China Miéville award-winning British science fiction author (Perdido Street Station, Iron Council, The City & the City) has produced a new series of short texts which will have a presence in the galleries, including an audio interpretation of his piece New Death. These texts have inspired the narrative of the exhibition, which is presented as a deconstructed movie set, with the curator as director, artists as actors, Miéville as scriptwriter and acclaimed artist collective The Kazimier as set-designers.
Taking it’s title from the newly commissioned piece of writing by China Mieville for this exhibition, New Death is an audio interpretation of Mieville’s thoughts of what the future of death might be; his imaginings of how our bodies may die differently.
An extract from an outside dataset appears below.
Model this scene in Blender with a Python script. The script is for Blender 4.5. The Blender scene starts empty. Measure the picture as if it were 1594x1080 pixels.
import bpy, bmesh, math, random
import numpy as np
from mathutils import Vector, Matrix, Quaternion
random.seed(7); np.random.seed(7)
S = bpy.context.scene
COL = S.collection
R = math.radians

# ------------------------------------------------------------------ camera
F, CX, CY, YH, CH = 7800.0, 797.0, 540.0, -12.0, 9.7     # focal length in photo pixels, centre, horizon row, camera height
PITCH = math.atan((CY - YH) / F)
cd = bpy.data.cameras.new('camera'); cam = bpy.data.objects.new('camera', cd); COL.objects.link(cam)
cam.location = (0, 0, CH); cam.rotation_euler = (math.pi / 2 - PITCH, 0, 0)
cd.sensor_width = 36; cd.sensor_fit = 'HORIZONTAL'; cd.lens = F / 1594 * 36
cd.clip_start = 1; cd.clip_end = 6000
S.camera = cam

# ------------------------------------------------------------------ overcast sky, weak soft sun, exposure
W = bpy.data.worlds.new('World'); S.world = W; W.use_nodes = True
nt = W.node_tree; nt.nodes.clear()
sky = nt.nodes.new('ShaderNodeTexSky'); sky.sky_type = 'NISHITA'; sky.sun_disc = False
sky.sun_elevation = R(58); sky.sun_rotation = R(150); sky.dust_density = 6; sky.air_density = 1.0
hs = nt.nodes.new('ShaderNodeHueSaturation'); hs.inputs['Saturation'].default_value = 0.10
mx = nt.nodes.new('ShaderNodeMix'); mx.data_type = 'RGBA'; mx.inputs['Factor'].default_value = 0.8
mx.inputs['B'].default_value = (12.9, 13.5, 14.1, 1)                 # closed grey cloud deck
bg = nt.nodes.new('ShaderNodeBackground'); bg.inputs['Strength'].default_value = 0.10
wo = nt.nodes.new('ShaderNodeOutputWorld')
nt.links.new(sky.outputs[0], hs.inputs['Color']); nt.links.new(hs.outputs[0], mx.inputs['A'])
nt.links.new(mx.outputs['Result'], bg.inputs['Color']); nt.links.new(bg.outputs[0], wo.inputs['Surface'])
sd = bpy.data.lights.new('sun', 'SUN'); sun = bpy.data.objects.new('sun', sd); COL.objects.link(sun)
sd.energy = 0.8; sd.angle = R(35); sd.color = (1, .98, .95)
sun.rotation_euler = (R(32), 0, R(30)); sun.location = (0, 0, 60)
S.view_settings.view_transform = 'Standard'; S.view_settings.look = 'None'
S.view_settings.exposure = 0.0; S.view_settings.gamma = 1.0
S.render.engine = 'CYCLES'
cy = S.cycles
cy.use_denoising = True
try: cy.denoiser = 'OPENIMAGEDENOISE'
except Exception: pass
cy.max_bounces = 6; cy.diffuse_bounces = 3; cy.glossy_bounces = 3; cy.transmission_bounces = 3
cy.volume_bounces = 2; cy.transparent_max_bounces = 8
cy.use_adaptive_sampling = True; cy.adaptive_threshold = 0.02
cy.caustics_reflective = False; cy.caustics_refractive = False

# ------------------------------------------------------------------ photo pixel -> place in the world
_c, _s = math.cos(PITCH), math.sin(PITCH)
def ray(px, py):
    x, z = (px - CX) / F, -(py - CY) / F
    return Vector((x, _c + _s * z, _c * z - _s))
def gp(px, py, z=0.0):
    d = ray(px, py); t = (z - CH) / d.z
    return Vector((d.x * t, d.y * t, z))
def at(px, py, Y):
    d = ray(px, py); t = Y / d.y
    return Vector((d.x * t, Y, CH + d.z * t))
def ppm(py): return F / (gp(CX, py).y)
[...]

The work looks to draw out the uncanny implications for time, physics and digitality in the qualities of this New Death. Working with sound designer Carl Brown, to carefully rearticulate Mievelle’s narrative, Jones’ presents an ambiguous, complex and contradictory interpretation of the original story.
The audio work is an extension of Jones’ own practice, which looks to explore the notion of error in writing and language, and how this relates to technology. With New Death, he has introduced a variety of linguistic and para-linguistic quirks to the computer voice - for example adding 'accent' and 'breath', at the expense of clarity.
This has an effect of degenerating the normally slick communication of the computer voice into something which is more human and affecting. The dialogue is situated even more ambiguously by the addition of filters and performative gestures which make the artist’s own voice less recognisably human.